**WHAT YOU HAVE TO DO:**
Show every line where "pixels" occurs.
··· GIVEN DATA ···
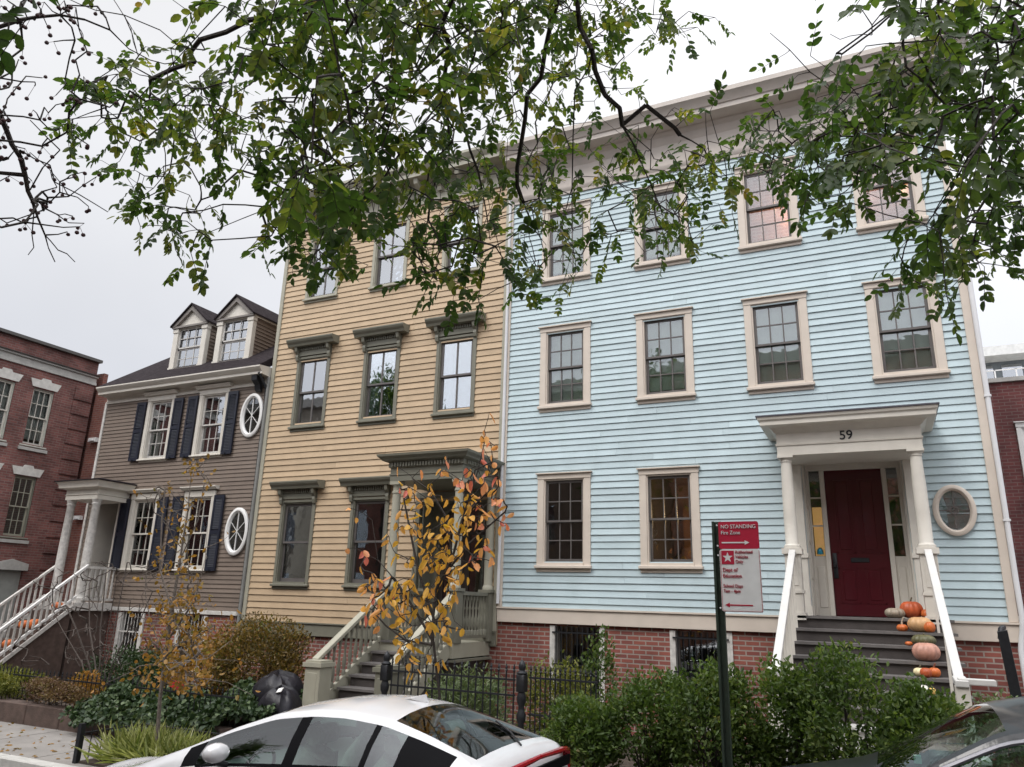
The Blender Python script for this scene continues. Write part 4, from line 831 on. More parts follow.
# ================================================================== CARS
def curve(keys, us, sm=.07):
    g_ = np.linspace(keys[0][0]-.3, keys[-1][0]+.3, 600); v = np.interp(g_, [k[0] for k in keys], [k[1] for k in keys])
    st = g_[1]-g_[0]; kx = np.arange(-30, 31)*st; kk = np.exp(-kx**2/(2*sm*sm)); kk /= kk.sum()
    return np.interp(us, g_, np.convolve(np.pad(v, 30, 'edge'), kk, 'valid'))
def make_car(name, label, xf, yc, Ln, keys, sideg, ws, bl, paint, wheels, mirror_u, seat_us, tail, grp=None, roofmat=None, brk=()):
    root = thing(name, (xf+Ln/2, yc, 0), label, 'car', grp)
    us = np.array(sorted({*np.round(np.linspace(0, Ln, 70), 3).tolist(), *ws, *bl, *[q for s in sideg for q in s[:2]], *brk}))
    K = {k: curve(v, us, .05 if k in ('wb', 'wr') else .045) for k, v in keys.items()}
    zc, zb, zr, wb, wr = K['zc'], K['zb'], K['zr'], K['wb'], K['wr']; zb = np.minimum(zb, zr-.012); zr = np.minimum(zr, zc-.004)
    ts = [0, .07, .5, .9, 1.0]; lat = [.93, .6, .3, 0]
    rows = []
    for i, u in enumerate(us):
        r = [(0, .2), (.86*wb[i], .2), (.97*wb[i], .34), (wb[i]*1.0, .55 if zb[i] > .6 else zb[i]*.85), (wb[i]*1.005, zb[i]-(zb[i]-.5)*.25 if zb[i] > .6 else zb[i]*.95)]
        for t in ts:
            bulge = .02*math.sin(PI*t)
            r.append((wb[i]*.985*(1-t)+wr[i]*t+bulge, zb[i]*(1-t)+zr[i]*t))
        for l in lat: r.append((wr[i]*l, zr[i]+(zc[i]-zr[i])*(1-l**2)**.8))
        rows.append(r)
    nr = len(rows[0]); parts = {'body': MB(), 'window_glass': MB(), 'black_trim': MB()}
    def cls(u0, u1, j):
        uc = (u0+u1)/2
        if j in (6, 7):
            for s in sideg:
                if s[0] <= uc <= s[1]: return s[2]
            if ws[0]+.1 < uc < bl[1]: return 'body' if uc > sideg[-1][1] else 'black_trim'
        if j == 5 and sideg[0][0] <= uc <= sideg[-1][1]: return 'black_trim'
        if j == 8 and sideg[0][0] <= uc <= sideg[-1][1]: return 'body'
        if j >= 10:
            if ws[0] <= uc <= ws[1] or bl[0] <= uc <= bl[1]: return 'window_glass'
        if j == 9 and (bl[0] <= uc <= bl[1]): return 'body'
        return 'body'
    for i in range(len(us)-1):
        for j in range(nr-1):
            mb = parts[cls(us[i], us[i+1], j)]
            for s_ in (-1, 1):
                q = [(xf+us[a], yc+s_*rows[a][b][0], rows[a][b][1]) for a, b in ((i, j), (i+1, j), (i+1, j+1), (i, j+1))]
                mb.add(q, [(0, 1, 2, 3) if s_ < 0 else (3, 2, 1, 0)])
    for e in (0, -1):
        r = rows[e]; ring = [(xf+us[e], yc-a, b) for a, b in r]+[(xf+us[e], yc+a, b) for a, b in r[::-1]][1:-1]
        parts['body'].add(ring, [tuple(range(len(ring)))])
    objs = {}
    for k, mb in parts.items():
        if not mb.v: continue
        o = mb.build(k, {'body': paint, 'window_glass': M_cglass, 'black_trim': pmat('gloss_black_trim', (.006, .006, .007), .5, .05, 5, spec=.03)}[k], root)
        import bmesh
        b_ = bmesh.new(); b_.from_mesh(o.data); bmesh.ops.remove_doubles(b_, verts=b_.verts, dist=.0006); b_.to_mesh(o.data); b_.free()
        o.data.polygons.foreach_set('use_smooth', [True]*len(o.data.polygons)); o.data.set_sharp_from_angle(angle=R(42)); objs[k] = o
    # interior
    m = MB(); m.box(xf+ws[0]-.2, xf+bl[1], yc-wb.max()*.86, yc+wb.max()*.86, .3, .4); m.build('cabin_floor', pmat('dark_carpet', (.03, .03, .03), .9), root)
    zs = float(np.interp(ws[0], us, zb)); m = MB(); m.prism_yz([(yc-wb.max()*.84, zs-.3), (yc+wb.max()*.84, zs-.3), (yc+wb.max()*.84, zs-.02), (yc-wb.max()*.84, zs-.02)], xf+ws[0]+.02, xf+ws[0]+.5); m.build('dashboard', pmat('dash_plastic', (.09, .1, .1), .6), root)
    zt = float(np.interp((seat_us[0]), us, zr))
    Ms = pmat('grey_seat_cloth', (.22, .23, .22), .9, .15, 20)
    for su in seat_us:
        for yy in (-.37, .37):
            m = MB(); X = xf+su; m.tube([(X+.0, yc+yy, .5), (X+.10, yc+yy, .75), (X+.2, yc+yy, zt-.28)], [.2, .19, .13], 10); m.box(X-.5, X+.05, yc+yy-.23, yc+yy+.23, .42, .55); st = m.build('seat', Ms, root, smooth=1)
            m = MB(); m.tube([(X+.21, yc+yy-.12, zt-.15), (X+.21, yc+yy+.12, zt-.15)], [.075, .075], 12); m.tube([(X+.2, yc+yy-.05, zt-.3), (X+.21, yc+yy-.05, zt-.15)], .01, 6); m.tube([(X+.2, yc+yy+.05, zt-.3), (X+.21, yc+yy+.05, zt-.15)], .01, 6); m.build('headrest', Ms, st, smooth=1)
    m = MB(); X = xf+seat_us[0]-.42; zz = zs-.02; n = 22
    ring = [(X+.06*math.sin(2*PI*i/n)*1.0-.0, yc-.37+.175*math.cos(2*PI*i/n), zz+.165*math.sin(2*PI*i/n)) for i in range(n+1)]
    m.tube(ring, .014, 7); m.tube([(X, yc-.37-.16, zz), (X, yc-.37+.16, zz)], .018, 6); m.tube([(X, yc-.37, zz), (X-.02, yc-.37, zz-.15)], .018, 6); m.tube([(X, yc-.37, zz), (X-.35, yc-.37, zz-.06)], .03, 6); m.build('steering_wheel', M_blk, root, smooth=1)
    # mirrors
    for s_ in (-1, 1):
        i = int(np.argmin(abs(us-mirror_u))); X = xf+mirror_u; Y = yc+s_*(wb[i]+.10); Z = zb[i]+.11
        m = MB(); rr = [(0, 0), (.04, .008), (.065, .03), (.082, .065), (.086, .10), (.076, .135), (.05, .155), (0, .165)]
        vs = []; n = 14
        for r_, d_ in rr: vs += [(X-.09+d_, Y+r_*1.25*math.cos(2*PI*k/n), Z+r_*.82*math.sin(2*PI*k/n)) for k in range(n)]
        m.add(vs, [(a*n+k, a*n+(k+1) % n, (a+1)*n+(k+1) % n, (a+1)*n+k) for a in range(len(rr)-1) for k in range(n)]); m.cur = 1
        m.tube([(X, Y, Z-.06), (X+.0, yc+s_*(wb[i]-.02), Z-.10)], .025, 8); m.build('wing_mirror', [paint, M_blk], root, smooth=1)
    # wheels
    tyre = pmat('tyre_rubber', (.02, .02, .02), .8); rim = pmat('alloy_rim', (.45, .45, .46), .3, metal=.8)
    for wu in wheels:
        for s_ in (-1, 1):
            X = xf+wu; Y = yc+s_*(wb.max()-.09); n = 28; R_ = .315
            prof = [(.0, -.1), (.2, -.1), (.27, -.1), (R_, -.07), (R_, .07), (.27, .1), (.2, .1), (.19, .07), (0, .06)]
            m = MB(); vs = [(X+r_*math.cos(2*PI*k/n), Y+s_*d_, R_+r_*math.sin(2*PI*k/n)) for r_, d_ in prof for k in range(n)]
            m.add(vs, [(a*n+k, (a+1)*n+k, (a+1)*n+(k+1) % n, a*n+(k+1) % n) for a in range(len(prof)-1) for k in range(n)]); wh = m.build('wheel', tyre, root, smooth=1)
            m = MB()
            for k in range(7): a = 2*PI*k/7; m.bar((X, Y+s_*.105, R_), (X+.19*math.cos(a), Y+s_*.105, R_+.19*math.sin(a)), .02, .035)
            m.build('rim', rim, wh)
    for s_ in (-1, 1):
        m = MB(); z_ = float(np.interp(.2, us, zc)); wl_ = float(np.interp(.2, us, wb)); m.tube([(xf+.04, yc+s_*(wl_-.25), z_-.10), (xf+.18, yc+s_*(wl_-.04), z_-.07), (xf+.42, yc+s_*(wl_+.02), z_-.04)], [.05, .06, .02], 8); m.build('headlight', pmat('headlamp_lens', (.6, .62, .65), .1), root, smooth=1)
    tail(root, us, rows, K)
    return root
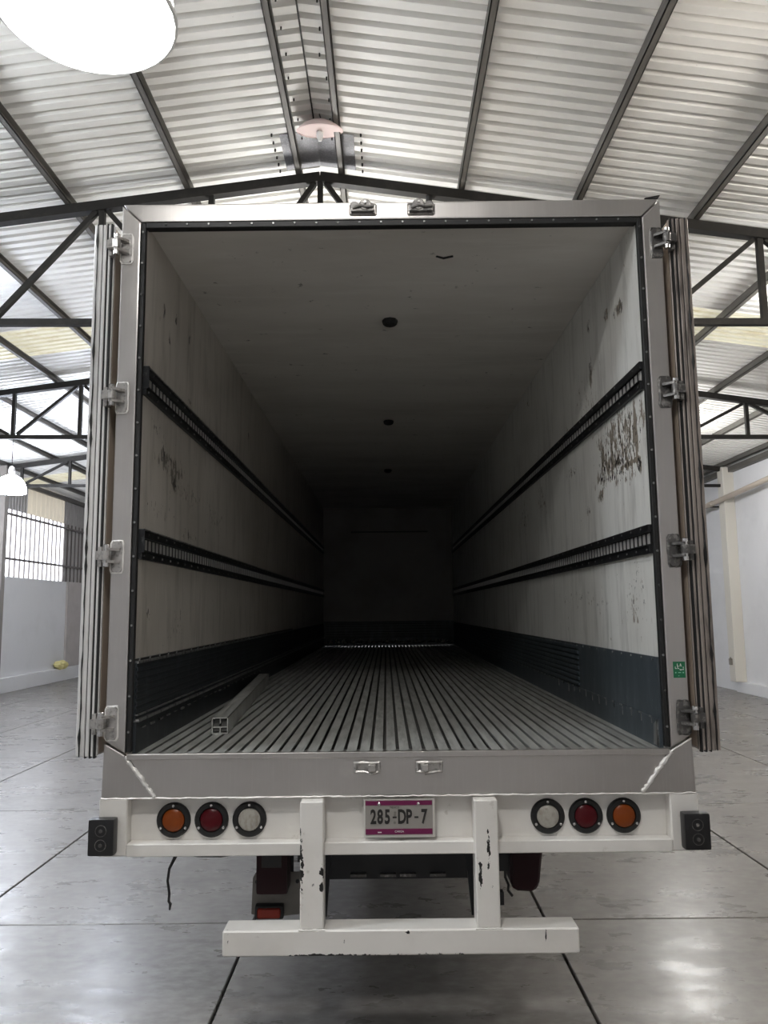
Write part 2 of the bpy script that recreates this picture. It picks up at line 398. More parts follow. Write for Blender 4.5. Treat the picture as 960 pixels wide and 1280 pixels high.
corrugated('cladding_sheet', 19.45, 21.0, 2.88, EAVE_L+.02, XL-.02, M['cladding'], wl)
y_ = Y0
while y_ < OPEN0-.01:
    corrugated('cladding_sheet', y_, y_+1.0, 2.88, EAVE_L+.02, XL-.02, M['cladding'], wl); y_ += 1.0

# bar grille in the opening over the low wall
g = empty('window_grille', (XL, 14.0, 2.88), 'grille of upright steel bars in the opening above the low white left wall', 'grille')
y_ = OPEN0 + .1
bar0 = None
while y_ < 20.9:
    if bar0 is None:
        bar0 = MB().box(XL-.03, XL+.005, y_-.018, y_+.018, 2.88, 4.60).build('bar', M['grille'], g, origin=(XL, y_, 2.88))
    else:
        o = bar0.copy(); COL.objects.link(o); o.location.y = y_ - 14.0
    y_ += .275
for z in (3.33, 4.46):
    MB().box(XL+.006, XL+.05, OPEN0, 20.95, z-.028, z+.028).build('rail', M['grille'], g)

# right wall fittings
col_lab = {('L',2): 'dark steel column standing at the far end of the left wall beside the grille', ('R',2): 'cream column standing on the plinth of the white right wall'}
for k, ty in enumerate((4.0, 9.25, 14.4)):
    a = MB().box(-9.08, -8.88, ty-.09, ty+.09, 0, zc(-8.98)).build('wall_column', M['column'], bevel=.006)
    tag(a, col_lab.get(('L', k), 'steel column on the left side of the hall holding up the %s roof truss' % ('nearest', 'middle')[min(k,1)]), 'column', 'columns along the side walls')
    a = MB().box(7.80, XR-.001, ty-.15, ty+.15, .247 if k < 3 else 0, zc(7.9)).build('wall_column', M['cream'], bevel=.008)
    tag(a, col_lab.get(('R', k), 'cream wall column on the right side of the hall below the %s roof truss' % ('nearest', 'middle')[min(k,1)]), 'column', 'columns along the side walls')
pp = empty('drain_pipe', (7.7, 14.5, 4.3), 'beige pipe running slanted along the white right wall past the cream column', 'pipe')
MB().tube([(7.73, 19.5, 4.12), (7.73, 9.0, 4.65)], .058, 12).build('pipe_run', M['pipe'], pp, smooth=True)
MB().tube([(7.73, 14.95, 4.352), (7.73, 14.7, 4.364)], .068, 12).build('coupling', M['pipe'], pp, smooth=True)
MB().box(7.72, 8.04, 14.83, 14.86, 4.28, 4.31).build('wall_clip', M['steel_dark'], pp)
a = MB().box(7.74, 7.80, 14.36, 14.44, .62, .76).lathe([(.018,0),(.018,.03)], (7.77,14.40,.76), 'Z', 8).build('outlet_box', M['column'], bevel=.006)
tag(a, 'small grey outlet box low on the cream right wall column', 'box')
a = MB()
for k in range(7):
    an = k*.9
    a.lathe([(.0,-.10),(.09,-.075),(.125,.0),(.085,.075),(0,.10)], (XL+.15+.02*math.cos(an), 19.25+.20*math.sin(an*1.3), .47+.04*math.cos(an*2)), 'Z', 10)
a = a.build('cloth_bundle', M['yellow'], smooth=True)
tag(a, 'small crumpled pale yellow bundle lying on the ledge along the left wall', 'bundle')

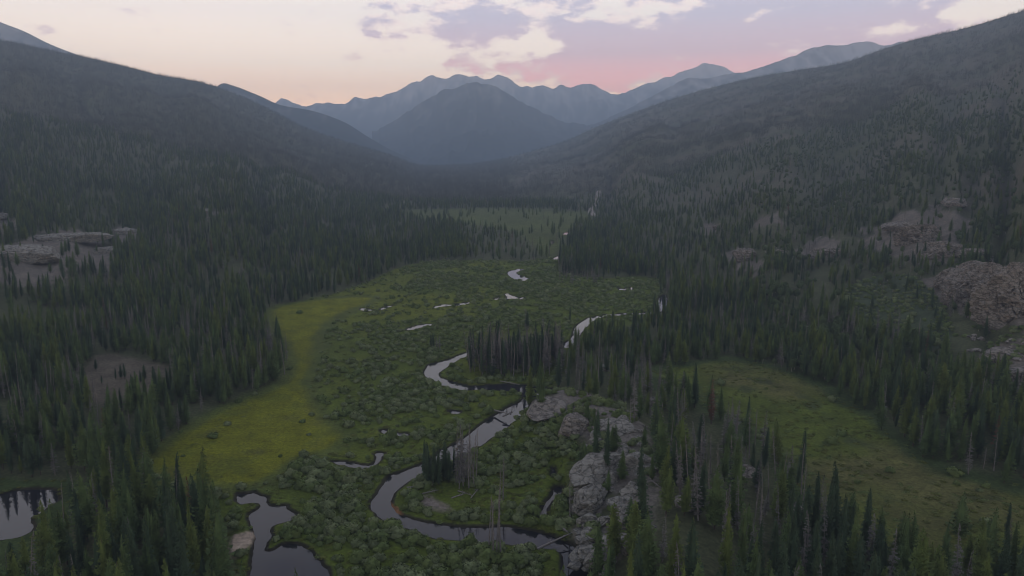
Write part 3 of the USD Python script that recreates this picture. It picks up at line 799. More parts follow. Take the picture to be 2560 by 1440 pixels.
for a, b in ((1140, 1210), (1150, 1200), (1158, 1215), (1166, 1205), (1172, 1220), (1180, 1210), (1186, 1218), (1160, 1195), (1148, 1222), (1176, 1198), (1190, 1204)):
    hh, kd = srng.uniform(12, 19), srng.choice(["snag", "grey"])
    lab = ("tall " if hh > 15.5 else "shorter ") + ("bare grey trunk" if kd == "snag" else "withered grey conifer") + (" next to the dark clump in the lower bend" if a < 1160 else " at the right of the dark clump in the lower bend")
    stand(a, b, hh, kd, lab, lab)
for a, b, hh in ((1222, 1382, 14), (1233, 1395, 16), (1241, 1390, 18), (1247, 1375, 20), (1252, 1388, 15), (1228, 1370, 12)):
    stand(a, b, hh, "snag", "tall bare dead trunk rising from the near willows across the river", "bare trunks in the near willows")
stand(1258, 1250, 13, "snag", "leaning bare tree alone in the willows inside the lower river bend")
stand(1425, 1305, 13.5, "snag", "tall pale bare pole standing at the foot of the rock ridge")
stand(1312, 822, 12, "snag", "tall dead spire left of three in the middle of the wetland")
stand(1318, 826, 10, "pine_dark", "dark narrow conifer beside the tall dead spire in the wetland")
stand(1358, 832, 10.5, "grey", "grey withered spire standing alone in the middle of the wetland")
stand(1425, 806, 8.5, "pine_dark", "small dark pointed conifer left of the upper river reach")
for a, b in ((1078, 868), (1084, 870), (1092, 872), (1100, 874)):
    stand(a, b, srng.uniform(5.5, 10), "pine_dark" if a < 1090 else "grey", "small tree in the cluster beside the narrow backwater left of the wooded island", "cluster by the narrow backwater")
for a, b, hh in ((240, 924, 4.6), (290, 950, 5), (303, 945, 5.5), (313, 948, 6.5), (338, 954, 4.5), (361, 950, 6.2), (352, 956, 5), (255, 960, 3.5), (330, 962, 4.5)):
    stand(a, b, hh, "pine_dark", "young dark conifer standing in the brown clearing within the left forest", "young conifers in the brown clearing")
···
**TASK RESULT:**
Write part 2 of the bpy script that recreates this picture. It picks up at line 398. More parts follow. Write for Blender 4.5. Treat the picture as 960 pixels wide and 1280 pixels high.
Write part 3 of the USD Python script that recreates this picture. It picks up at line 799. More parts follow. Take the picture to be 2560 by 1440 pixels.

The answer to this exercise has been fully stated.